Grenier, Take Care Pt. 2 |
The landscaping of implosion
For the past few years, Nicolas Grenier has been painting the landscapes of planned communities in a sickly infrared glow. "Proximités," his latest show at Art Mur, caustically displays the compartmentalized lives of the increasingly fragmentary classes and the murky ideological divide between them. He manages to render the social implosion currently taking place with an aesthetic depersonalization and clarity which is rare.
Grenier, We Enjoy The Proximity Of Others |
His lushly hued paintings point to the run-in between abstraction and corporate art, something which haunted the work of so many designers in the 80s and early 90s with their reliance on the period's rapidly dating graphics software.

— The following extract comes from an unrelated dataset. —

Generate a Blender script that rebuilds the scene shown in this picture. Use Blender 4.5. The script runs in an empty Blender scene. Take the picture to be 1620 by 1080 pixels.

He presents real estate development plans and flow charts with the deftness and delicacy of a good colour field painter. In this, he effects a kind of switch. Abstraction, the generically insipid background decoration of upwardly mobile homes, soap operas and porn sets across America, comes to dominate the surface with the kind of inversion that was common to baroque interior design and the gardens which surrounded it.
Grenier, Public Private Pt. 2 |
Bérubé |
Cracking up
This kind of implosion is mirrored in Patrick Bérubé's show "Irruption/Breaking" at Galerie SAS. Rather than taking on the dubiousness of urban planning, he takes on the objects that fill up such spaces. Bérubé's work often feels like a trip through the utopianism of the 1950s, only re-imagined with a certain sardonic guile. A back humour courses through the work. There's a hint of Roald Dahl in his sensibility which deftly mixes a childish glee at the failures of adult reality and an underlying sense of fascinated disgust.
In a sense, Bérubé presents gag objects. Gag in multiple senses of the words. They are jokes, but they are something you gag on; they can't be digested, the body can't really assimilate them. They are nauseating as much as humorous. The sense of disequilibrium which they create is laced with a recognition of the intrinsic violence which holds together objects of consumption. These 'objects of desire' (not coincidentally, "Objets de tous les désirs" was the name of a group exhibit featuring his work in the same gallery a few months previous) points to the relation between the joke and desire. As Bergson observed, the humorous comes through the breakdown of the mechanical (whether emotional or otherwise) and as his scions Deleuze and Guattari were always insisting, that is the spot of desire and what makes it endlessly reiterate itself – the crackup which is essential to capital commodity and to comedy. Desire is a joke.
Bérubé,Genèse |
In spite of being symbolically defused and somewhat deadened thanks to their gag quality, Bérubé's objects are still sometimes dangerous in a literal way. "Genèse," took up the back room and was effectively fenced off, a sign warning that getting close could cause electrocution. It was a figure in some sand dunes and what appeared to be giant fossilized excrement. A kind of in pulverem reverteris image where the human figurine uncomfortably mirrors the viewer and their ambiguous position as the dandruff shedding drifter in their ambiance. A few feet away, a sink repetitively belched black water, the splashback farcically creating a version of automatiste painting on the porcelain. Birds fly into the panes of glass that resemble mirrors/windows above this space and dotting the wall. The distinction between the two things is eliminated because the inside and outside is in a constant state of erosion in his work. Even nature (in this apparent allusion to "The Birds") seems to find the distinction impossible to make. Likewise, a rocking chair – whose movement would impale it on a nail – sits before a video screen of the stormy 'nature' to be found 'outside'. Like Grenier, his work reveals that the public world is only a void. And what is there for a remainder? The artificial world which seals itself off from it, but which is no less dangerous and which, in fact, internalizes this danger through a very strange form of contamination.
Bérubé |
On the outs
In stark contrast to the previous two artists, Jean-Robert Drouillard's work has an explicit folk quality. His show "Nous étions humains" at Galerie Lacerte continues his semi-autobiographical approach, presenting a set of mythologized figures bearing animal heads upon their human heads. One can almost imagine Drouillard's vaguely totemic creatures living in the alleys, fields and sewers outside the confines of Bérubé's world. Mundane characters are transformed into archetypes. There is an explicit orientation to clans or gangs in his work. Drouillard claims an overriding filiation with the traditional work of artisans, particularly those working in his region of Quebec. His figures are set in triangulation which flirt with seduction and violence.